Marx's theory of power has its origins in his initial understanding of the problems of alienation and reification. In his early writings, and most notably in the Critique of Hegel's Philosophy of Right (1843), On the Jewish Question (1843), and the 1844 Manuscripts, Marx begins to think about the political and socioeconomic implications of Ludwig Feuerbach's ideas on Hegel, alienation, and religion. Marx suggests that it is to Feuerbach's great merit to have demonstrated that God can be understood anthropologically as a creation of humanity. To use language more reminiscent of Hegel and Marx, in Marx's estimation it is to Feuerbach's credit that he shows why God is the alienated essence of humanity that has been projected onto an alien being. Marx adds that what is particularly interesting in the process of projecting human qualities upon nonhuman entities is that what begins as a human affair in the world of people comes back to humans in a form they no longer recognize as being the product of their own actions and imaginations. To the extent that God is attributed with the ability to love, create, share, forgive, make peace, know and understand all aspects of life, that is, is attributed with humanity's best qualities, humanity in its turn becomes incapable of realizing those qualities in the actual lives of its concrete, individual members. Humanity thus becomes hateful, stupid, craven, passive, violent, and, of particular interest from Marx's point of view, property-mad and acquisitive. In the writings of early modern philosophers and social scientists avant la lettre, these negative attributes then become elevated to ahistorical traits of humanity as it supposedly always has been and always will be. Marx notes that once these decidedly antagonistic premises are accepted as being anthropologically and scientifically valid, it is relatively easy for bourgeois economists and legal theorists to construct their ideological justifications of capitalism and parliamentary democracy as necessary and inevitable, that is, as somehow natural.

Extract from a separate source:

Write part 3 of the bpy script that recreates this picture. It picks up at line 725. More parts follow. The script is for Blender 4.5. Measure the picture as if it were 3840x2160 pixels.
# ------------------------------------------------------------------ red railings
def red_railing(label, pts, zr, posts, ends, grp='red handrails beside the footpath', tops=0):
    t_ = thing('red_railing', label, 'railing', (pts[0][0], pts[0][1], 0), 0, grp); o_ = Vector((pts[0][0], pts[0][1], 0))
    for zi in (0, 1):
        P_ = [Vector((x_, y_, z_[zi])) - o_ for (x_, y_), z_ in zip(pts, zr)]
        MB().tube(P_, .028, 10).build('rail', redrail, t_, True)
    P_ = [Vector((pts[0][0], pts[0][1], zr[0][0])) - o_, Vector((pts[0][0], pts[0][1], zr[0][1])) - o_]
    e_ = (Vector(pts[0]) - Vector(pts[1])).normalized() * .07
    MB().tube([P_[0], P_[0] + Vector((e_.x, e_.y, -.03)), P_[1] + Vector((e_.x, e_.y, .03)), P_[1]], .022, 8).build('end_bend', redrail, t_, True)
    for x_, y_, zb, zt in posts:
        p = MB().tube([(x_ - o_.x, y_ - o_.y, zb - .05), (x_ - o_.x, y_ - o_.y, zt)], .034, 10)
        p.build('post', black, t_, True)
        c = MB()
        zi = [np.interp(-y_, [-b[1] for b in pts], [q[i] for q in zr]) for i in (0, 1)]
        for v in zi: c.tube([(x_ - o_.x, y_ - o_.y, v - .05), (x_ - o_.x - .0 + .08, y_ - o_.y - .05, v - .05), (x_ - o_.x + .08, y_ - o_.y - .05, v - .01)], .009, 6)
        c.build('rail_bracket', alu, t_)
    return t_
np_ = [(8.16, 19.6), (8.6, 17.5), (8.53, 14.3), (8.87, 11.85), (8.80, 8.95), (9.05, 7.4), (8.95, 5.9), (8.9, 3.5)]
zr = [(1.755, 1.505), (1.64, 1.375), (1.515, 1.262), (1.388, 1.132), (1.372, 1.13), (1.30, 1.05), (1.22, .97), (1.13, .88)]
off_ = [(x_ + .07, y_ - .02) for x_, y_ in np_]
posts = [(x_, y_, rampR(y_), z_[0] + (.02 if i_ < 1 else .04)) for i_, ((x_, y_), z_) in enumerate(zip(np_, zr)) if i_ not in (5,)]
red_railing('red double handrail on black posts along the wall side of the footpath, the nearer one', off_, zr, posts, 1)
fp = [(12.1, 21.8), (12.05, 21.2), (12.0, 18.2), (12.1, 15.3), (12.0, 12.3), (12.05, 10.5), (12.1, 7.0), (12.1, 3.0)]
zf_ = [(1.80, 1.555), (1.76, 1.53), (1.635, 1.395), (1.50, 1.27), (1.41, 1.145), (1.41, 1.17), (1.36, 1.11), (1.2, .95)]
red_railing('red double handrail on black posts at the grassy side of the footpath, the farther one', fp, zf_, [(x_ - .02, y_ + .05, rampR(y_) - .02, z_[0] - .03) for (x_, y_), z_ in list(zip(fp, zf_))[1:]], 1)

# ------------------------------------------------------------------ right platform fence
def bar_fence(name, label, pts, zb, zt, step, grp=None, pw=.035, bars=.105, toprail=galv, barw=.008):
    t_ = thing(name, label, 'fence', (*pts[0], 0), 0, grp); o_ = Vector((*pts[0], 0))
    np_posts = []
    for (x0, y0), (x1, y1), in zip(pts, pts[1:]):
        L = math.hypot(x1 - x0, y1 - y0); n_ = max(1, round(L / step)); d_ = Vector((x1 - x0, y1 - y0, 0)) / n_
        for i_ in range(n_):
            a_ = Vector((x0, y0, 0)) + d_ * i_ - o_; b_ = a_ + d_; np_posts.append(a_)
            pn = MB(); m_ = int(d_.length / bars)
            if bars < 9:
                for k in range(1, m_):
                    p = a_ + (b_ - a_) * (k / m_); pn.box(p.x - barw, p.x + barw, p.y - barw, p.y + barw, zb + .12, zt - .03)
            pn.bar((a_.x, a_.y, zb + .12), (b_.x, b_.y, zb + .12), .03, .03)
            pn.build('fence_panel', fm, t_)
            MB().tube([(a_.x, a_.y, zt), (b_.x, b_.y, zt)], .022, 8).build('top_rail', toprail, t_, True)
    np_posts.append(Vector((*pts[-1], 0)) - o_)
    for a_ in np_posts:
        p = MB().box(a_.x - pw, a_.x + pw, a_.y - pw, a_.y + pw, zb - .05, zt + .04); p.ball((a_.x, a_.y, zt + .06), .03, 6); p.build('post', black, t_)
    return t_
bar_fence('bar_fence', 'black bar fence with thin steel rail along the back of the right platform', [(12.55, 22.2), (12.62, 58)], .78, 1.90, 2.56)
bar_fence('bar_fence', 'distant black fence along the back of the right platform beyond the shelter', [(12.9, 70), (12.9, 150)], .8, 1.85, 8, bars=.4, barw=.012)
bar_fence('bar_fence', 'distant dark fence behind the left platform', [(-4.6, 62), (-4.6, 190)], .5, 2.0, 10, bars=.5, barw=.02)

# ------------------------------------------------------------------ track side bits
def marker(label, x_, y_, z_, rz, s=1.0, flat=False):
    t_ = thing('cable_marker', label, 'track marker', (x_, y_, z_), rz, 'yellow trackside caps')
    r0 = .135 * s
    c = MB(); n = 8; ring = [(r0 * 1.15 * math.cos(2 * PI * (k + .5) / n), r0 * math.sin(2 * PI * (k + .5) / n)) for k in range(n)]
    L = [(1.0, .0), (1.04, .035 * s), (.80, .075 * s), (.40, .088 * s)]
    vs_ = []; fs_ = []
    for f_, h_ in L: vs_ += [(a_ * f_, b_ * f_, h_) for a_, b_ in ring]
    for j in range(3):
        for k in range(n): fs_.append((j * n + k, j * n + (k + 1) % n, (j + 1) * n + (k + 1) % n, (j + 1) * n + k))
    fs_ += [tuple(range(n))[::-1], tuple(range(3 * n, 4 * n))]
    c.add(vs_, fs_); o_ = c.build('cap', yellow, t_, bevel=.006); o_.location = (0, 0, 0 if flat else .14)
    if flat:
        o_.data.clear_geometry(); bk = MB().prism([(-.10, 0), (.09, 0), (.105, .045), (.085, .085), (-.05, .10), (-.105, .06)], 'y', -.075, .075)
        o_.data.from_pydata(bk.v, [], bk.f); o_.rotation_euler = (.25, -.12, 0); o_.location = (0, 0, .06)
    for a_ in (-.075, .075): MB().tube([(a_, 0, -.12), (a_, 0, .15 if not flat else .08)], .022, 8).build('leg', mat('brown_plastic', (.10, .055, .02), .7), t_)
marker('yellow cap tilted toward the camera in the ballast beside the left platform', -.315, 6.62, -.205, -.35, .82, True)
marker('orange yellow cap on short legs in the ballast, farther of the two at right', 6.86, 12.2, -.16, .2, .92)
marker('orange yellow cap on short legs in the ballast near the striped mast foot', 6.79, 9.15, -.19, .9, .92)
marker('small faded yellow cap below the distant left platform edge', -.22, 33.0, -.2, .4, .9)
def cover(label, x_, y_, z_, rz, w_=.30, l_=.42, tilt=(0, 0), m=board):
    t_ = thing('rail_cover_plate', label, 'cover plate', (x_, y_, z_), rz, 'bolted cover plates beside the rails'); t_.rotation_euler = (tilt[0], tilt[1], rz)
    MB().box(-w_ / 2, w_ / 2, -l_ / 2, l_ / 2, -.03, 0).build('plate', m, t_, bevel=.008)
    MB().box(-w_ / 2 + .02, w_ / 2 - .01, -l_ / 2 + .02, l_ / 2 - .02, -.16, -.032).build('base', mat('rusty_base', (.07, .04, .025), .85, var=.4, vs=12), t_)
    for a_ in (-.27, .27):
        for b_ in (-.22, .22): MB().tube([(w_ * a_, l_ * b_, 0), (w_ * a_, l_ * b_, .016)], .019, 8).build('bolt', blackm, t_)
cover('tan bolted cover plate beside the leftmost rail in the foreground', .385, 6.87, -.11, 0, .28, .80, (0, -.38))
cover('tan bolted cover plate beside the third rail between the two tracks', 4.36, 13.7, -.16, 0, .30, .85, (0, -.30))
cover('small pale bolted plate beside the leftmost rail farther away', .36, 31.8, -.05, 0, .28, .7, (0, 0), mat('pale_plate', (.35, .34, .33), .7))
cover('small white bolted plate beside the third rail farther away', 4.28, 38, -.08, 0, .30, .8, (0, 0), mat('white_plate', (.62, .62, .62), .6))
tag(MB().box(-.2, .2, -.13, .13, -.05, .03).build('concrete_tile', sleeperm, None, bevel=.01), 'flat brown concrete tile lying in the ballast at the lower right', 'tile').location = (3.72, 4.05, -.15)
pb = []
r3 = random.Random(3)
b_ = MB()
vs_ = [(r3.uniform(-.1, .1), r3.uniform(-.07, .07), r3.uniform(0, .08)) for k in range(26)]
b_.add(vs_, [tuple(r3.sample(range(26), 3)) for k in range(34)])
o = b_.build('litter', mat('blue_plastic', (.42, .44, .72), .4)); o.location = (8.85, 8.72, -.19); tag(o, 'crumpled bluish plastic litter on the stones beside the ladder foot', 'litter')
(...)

It is not simply that in giving our best qualities to God we forfeit the chance to realize them ourselves in practice. In the pageantry, rites, rituals, secret codes, and ordered hierarchies of organized religion we lose sight of the fact that behind the phenomenological appearance of otherworldliness in these rites there is a human essence that has become obscured beyond recognition. That essence, distorted and transformed in religious ceremony, comes back to the very people who created it in an otherworldly form. When this happens, Marx suggests, people become the playthings of forces that they do not understand, and that they subsequently misrepresent in thought and culture as totem and fetish. Form, essence, and force are emphasized here in order to show that Marx is interested in the relation between our modes of knowledge, suggested by the terms form and essence, and our social relations. Like Hegel, Marx thinks that in the course of history knowledge is progressing to such an extent that at some point absolute knowledge and freedom becomes a real, objective possibility. Marx and Hegel, of course, have different explanations for this optimism. For the moment, the point is simply that power comes into play when faulty modes of knowledge become effective means of perpetuating relations of domination such as those obtaining between the upper echelons of the clergy and ordinary individuals. To the extent that the relationship is legitimized as something ordained by God, it attains a quality of unassailability, inevitability, and indeed of regal glory. On this account, the fear and awe inspired by the church hierarchy and its cults is held to be something beautiful and heroic, when in fact, Marx says, it enslaves people to illusions and forlorn hopes of salvation in a world that does not exist. This is going to prompt the young Marx to argue that to be radical is to tackle things at the root: one must eliminate the earthly causes that give rise to religious thinking rather than criticizing religion according to its own flawed logic and mystified claims. This anticipates his mature view that the analysis of power in capitalist society should never uncritically accept the premises of capitalist society itself, that is, that humanity is naturally acquisitive and aggressive, that competition is by definition efficient, that resources are inevitably scarce, that value is realized in exchange, and so on.